[Start]

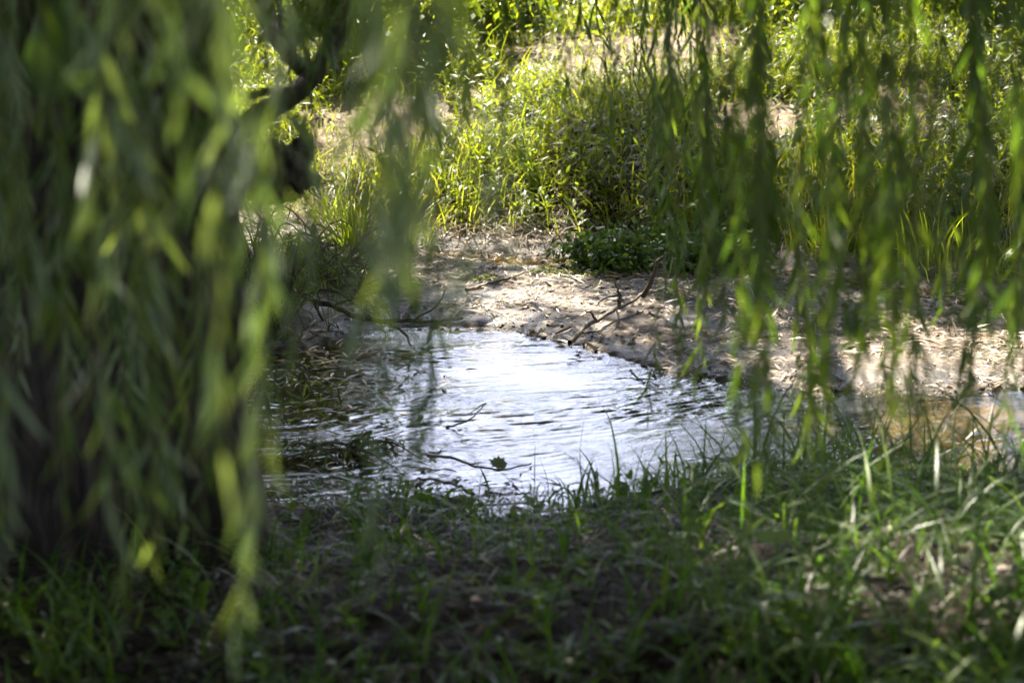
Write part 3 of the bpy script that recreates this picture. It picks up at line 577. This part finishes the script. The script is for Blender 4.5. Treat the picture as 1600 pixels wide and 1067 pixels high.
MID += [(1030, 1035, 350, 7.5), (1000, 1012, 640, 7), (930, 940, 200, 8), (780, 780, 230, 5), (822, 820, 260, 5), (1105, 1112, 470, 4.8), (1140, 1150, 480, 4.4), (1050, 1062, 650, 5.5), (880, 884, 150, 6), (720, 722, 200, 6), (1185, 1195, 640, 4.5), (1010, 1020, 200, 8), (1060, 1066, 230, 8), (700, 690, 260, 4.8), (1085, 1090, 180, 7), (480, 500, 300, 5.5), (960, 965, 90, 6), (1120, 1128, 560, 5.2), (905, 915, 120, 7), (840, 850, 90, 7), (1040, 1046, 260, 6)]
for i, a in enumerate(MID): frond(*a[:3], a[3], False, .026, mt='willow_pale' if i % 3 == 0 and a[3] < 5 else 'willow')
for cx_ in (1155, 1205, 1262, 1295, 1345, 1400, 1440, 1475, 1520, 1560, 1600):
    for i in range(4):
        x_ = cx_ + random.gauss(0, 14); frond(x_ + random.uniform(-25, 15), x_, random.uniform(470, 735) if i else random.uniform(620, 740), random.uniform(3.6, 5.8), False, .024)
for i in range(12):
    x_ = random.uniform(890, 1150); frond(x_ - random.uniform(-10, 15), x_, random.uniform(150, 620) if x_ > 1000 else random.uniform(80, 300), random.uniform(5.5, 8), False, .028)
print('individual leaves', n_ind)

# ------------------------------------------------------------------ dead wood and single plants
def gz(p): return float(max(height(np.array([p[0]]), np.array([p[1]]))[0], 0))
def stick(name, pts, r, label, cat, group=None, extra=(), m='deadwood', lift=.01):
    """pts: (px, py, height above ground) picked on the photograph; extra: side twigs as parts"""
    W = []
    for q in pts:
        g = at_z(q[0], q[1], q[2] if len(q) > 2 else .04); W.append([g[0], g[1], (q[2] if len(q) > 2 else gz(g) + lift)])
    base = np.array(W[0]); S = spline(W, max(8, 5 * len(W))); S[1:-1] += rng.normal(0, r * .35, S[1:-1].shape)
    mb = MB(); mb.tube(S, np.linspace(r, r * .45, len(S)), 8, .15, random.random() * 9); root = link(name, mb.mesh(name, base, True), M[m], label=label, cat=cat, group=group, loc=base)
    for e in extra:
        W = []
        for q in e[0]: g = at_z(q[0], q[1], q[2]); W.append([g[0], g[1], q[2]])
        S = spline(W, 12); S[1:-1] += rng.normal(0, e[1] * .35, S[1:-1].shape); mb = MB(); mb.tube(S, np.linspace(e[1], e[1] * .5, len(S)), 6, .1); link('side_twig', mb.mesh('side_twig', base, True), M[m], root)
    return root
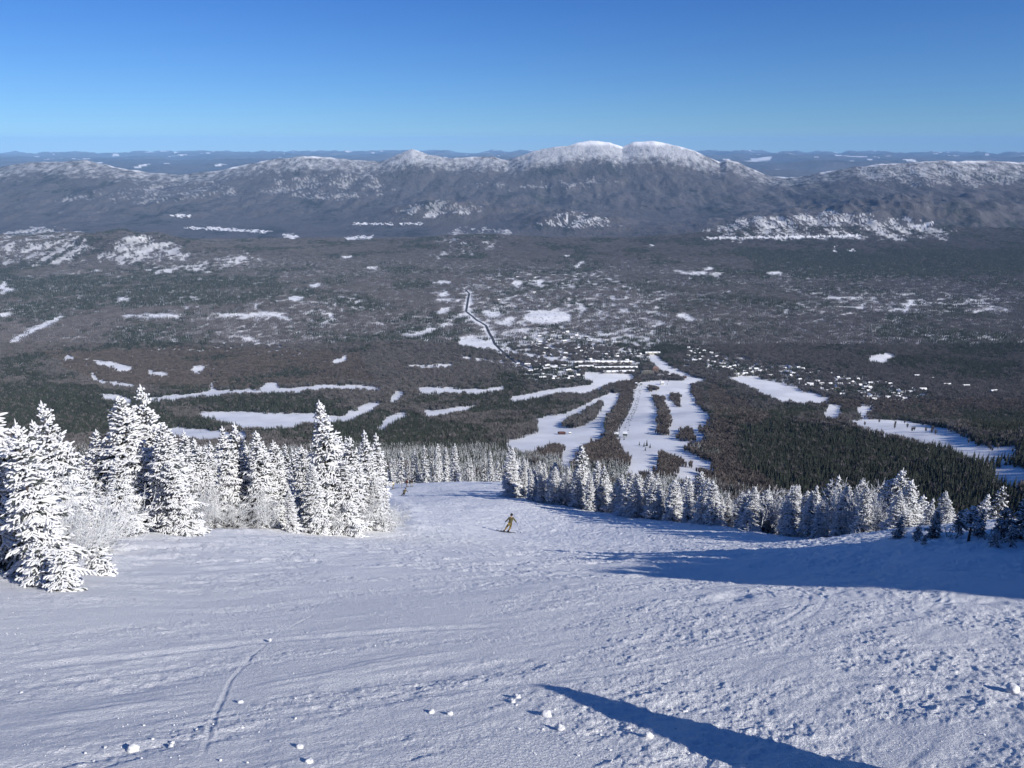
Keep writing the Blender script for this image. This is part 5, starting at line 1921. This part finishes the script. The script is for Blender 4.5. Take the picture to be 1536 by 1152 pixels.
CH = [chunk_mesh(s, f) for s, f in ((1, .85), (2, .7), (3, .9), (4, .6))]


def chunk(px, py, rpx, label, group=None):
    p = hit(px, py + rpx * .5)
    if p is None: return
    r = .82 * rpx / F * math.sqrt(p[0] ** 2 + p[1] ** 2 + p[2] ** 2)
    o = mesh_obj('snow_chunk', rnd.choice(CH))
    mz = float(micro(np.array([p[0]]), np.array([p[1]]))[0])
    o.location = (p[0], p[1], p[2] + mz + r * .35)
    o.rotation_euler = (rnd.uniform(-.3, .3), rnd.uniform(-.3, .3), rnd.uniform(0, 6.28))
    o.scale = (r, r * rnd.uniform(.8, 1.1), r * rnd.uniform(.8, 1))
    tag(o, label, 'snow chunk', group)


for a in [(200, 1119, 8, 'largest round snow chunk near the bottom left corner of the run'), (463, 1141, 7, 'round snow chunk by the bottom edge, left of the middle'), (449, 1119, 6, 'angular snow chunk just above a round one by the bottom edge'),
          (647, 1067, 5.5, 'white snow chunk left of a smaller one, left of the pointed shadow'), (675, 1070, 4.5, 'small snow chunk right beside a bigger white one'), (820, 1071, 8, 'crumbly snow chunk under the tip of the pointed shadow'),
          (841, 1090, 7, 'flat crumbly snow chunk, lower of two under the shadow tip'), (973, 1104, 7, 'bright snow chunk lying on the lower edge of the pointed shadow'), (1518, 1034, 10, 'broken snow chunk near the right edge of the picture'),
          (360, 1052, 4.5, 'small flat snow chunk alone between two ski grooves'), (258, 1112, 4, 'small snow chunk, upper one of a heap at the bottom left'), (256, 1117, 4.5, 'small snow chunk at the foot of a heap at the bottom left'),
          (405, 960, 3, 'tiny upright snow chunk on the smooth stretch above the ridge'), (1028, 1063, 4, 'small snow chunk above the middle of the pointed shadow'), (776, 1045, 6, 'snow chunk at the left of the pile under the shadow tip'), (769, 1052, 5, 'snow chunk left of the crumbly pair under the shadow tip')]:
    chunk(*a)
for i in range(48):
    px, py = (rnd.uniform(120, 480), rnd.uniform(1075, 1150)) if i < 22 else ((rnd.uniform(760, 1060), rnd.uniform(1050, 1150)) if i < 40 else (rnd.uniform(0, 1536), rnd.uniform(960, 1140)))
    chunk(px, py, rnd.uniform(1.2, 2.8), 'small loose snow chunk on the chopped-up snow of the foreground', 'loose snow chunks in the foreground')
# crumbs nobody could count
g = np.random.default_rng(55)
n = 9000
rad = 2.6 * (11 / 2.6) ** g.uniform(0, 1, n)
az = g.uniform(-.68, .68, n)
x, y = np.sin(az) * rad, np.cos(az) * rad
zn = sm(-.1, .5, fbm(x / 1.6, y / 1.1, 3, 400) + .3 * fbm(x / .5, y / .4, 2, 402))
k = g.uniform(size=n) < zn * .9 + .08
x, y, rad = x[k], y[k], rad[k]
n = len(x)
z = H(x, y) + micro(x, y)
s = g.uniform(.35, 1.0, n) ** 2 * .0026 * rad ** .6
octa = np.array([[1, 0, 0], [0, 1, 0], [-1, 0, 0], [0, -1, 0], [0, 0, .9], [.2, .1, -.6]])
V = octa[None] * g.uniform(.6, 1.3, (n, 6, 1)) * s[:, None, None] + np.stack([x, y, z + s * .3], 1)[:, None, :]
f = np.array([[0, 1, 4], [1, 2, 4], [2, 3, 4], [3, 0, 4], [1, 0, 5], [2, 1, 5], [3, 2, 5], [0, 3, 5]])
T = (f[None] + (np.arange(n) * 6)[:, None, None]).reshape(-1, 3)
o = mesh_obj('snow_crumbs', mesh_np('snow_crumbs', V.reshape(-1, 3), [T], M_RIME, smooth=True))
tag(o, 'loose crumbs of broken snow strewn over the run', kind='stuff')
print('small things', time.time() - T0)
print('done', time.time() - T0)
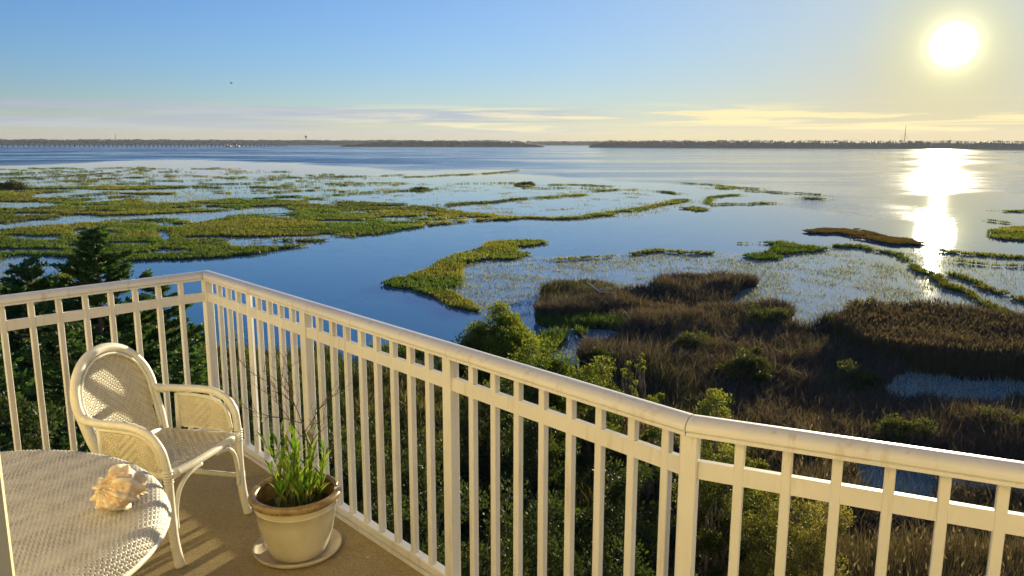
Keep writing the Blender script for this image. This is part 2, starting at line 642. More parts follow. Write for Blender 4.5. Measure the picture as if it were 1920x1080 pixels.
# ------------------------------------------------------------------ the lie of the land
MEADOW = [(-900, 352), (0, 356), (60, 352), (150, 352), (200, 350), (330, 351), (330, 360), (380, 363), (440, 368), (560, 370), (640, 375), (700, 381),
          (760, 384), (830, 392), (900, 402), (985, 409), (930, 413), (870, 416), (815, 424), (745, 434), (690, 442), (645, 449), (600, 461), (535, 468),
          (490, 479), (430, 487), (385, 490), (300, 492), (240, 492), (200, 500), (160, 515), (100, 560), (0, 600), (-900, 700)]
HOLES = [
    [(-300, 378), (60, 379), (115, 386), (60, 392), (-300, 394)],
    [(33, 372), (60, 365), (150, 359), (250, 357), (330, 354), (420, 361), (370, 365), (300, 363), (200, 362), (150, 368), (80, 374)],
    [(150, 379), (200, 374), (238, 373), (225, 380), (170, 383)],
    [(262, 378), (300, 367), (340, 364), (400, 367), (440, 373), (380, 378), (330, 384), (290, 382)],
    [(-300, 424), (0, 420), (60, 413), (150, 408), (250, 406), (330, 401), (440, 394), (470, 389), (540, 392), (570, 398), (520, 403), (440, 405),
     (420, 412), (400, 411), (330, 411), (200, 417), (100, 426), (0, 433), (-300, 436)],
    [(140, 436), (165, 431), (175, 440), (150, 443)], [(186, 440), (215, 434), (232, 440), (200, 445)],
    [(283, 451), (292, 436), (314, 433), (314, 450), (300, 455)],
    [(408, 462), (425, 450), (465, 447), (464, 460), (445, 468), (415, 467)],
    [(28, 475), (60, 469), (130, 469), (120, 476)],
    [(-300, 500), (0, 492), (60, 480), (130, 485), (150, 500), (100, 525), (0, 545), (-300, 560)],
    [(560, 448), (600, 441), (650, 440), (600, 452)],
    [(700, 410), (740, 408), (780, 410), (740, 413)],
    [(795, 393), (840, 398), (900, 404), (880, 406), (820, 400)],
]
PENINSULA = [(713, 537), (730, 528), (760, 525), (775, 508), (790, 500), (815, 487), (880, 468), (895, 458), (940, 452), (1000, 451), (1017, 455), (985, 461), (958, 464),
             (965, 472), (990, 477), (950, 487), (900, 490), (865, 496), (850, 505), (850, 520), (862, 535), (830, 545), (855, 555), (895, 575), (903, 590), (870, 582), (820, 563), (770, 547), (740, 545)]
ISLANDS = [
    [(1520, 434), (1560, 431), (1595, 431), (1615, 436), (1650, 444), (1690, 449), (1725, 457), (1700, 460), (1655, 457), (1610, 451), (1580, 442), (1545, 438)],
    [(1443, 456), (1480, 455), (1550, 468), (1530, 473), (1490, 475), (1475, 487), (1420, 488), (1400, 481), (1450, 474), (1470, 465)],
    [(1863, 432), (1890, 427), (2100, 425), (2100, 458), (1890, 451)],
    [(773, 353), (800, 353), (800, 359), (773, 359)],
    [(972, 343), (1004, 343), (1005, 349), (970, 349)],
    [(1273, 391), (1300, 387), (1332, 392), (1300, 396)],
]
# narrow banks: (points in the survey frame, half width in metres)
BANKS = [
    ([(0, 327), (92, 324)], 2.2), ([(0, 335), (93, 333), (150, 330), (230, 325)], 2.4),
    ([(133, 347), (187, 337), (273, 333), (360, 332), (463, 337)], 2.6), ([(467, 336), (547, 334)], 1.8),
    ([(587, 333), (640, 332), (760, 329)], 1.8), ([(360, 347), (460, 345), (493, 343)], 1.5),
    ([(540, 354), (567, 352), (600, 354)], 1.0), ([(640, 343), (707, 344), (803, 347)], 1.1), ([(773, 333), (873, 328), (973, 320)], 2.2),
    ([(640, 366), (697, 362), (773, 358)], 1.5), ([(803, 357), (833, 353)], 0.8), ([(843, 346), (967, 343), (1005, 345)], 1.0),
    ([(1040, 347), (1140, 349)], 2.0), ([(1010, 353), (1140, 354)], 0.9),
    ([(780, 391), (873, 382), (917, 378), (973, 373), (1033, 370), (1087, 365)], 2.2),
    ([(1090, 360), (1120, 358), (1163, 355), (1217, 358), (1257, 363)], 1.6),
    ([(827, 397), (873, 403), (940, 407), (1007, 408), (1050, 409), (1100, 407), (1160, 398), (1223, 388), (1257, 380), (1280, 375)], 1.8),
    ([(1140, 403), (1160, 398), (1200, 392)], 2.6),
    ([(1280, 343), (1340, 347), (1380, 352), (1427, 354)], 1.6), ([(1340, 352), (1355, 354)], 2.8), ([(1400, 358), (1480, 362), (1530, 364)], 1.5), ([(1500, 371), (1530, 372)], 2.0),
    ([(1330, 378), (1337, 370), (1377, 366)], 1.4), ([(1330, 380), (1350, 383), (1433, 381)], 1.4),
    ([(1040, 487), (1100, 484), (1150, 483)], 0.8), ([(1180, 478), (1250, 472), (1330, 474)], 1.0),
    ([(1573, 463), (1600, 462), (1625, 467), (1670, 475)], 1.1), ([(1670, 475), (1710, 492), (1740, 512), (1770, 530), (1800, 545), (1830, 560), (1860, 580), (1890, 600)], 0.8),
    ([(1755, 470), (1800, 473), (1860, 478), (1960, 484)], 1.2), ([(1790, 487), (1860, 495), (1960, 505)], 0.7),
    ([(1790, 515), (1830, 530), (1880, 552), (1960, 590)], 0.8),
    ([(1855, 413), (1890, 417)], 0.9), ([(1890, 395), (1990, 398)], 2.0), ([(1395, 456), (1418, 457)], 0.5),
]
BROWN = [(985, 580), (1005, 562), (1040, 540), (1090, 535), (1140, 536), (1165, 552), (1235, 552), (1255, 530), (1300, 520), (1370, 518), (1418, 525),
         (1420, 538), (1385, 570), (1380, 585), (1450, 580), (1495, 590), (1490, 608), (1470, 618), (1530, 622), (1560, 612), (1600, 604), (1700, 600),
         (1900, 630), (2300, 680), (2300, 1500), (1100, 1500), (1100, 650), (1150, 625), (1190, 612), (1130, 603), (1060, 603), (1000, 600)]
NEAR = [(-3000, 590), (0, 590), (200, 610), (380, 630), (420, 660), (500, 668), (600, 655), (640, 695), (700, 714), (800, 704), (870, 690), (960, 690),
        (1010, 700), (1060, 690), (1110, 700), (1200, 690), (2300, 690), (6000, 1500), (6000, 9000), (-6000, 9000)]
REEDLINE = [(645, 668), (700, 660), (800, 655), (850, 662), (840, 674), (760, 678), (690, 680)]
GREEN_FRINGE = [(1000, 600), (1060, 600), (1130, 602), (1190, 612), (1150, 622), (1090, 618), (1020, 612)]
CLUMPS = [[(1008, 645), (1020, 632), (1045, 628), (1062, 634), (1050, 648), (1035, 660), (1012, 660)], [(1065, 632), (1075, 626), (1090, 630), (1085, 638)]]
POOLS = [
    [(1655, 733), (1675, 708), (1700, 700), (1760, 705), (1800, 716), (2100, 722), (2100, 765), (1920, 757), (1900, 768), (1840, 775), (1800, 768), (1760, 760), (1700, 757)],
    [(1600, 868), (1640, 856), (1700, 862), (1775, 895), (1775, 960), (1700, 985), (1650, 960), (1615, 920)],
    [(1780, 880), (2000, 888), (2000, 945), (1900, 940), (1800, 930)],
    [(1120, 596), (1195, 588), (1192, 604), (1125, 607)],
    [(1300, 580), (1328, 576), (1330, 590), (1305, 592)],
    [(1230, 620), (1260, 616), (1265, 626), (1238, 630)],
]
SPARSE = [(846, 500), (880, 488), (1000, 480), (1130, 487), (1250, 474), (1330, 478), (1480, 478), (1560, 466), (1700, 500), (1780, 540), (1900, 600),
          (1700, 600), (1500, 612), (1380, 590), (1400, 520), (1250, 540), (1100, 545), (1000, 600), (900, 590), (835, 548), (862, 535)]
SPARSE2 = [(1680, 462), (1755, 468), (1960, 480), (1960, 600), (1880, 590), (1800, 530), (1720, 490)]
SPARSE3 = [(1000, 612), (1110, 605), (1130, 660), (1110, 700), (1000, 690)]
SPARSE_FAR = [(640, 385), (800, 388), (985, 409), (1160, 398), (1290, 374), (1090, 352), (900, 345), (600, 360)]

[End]

STATED TASK:
Copy each line in the data that holds the word "This".

COMPLETE OUTPUT:
Write part 3 of the bpy script that recreates this picture. It picks up at line 577. This part finishes the script. The script is for Blender 4.5. Treat the picture as 1600 pixels wide and 1067 pixels high.
Keep writing the Blender script for this image. This is part 5, starting at line 1921. This part finishes the script. The script is for Blender 4.5. Take the picture to be 1536 by 1152 pixels.
Keep writing the Blender script for this image. This is part 2, starting at line 642. More parts follow. Write for Blender 4.5. Measure the picture as if it were 1920x1080 pixels.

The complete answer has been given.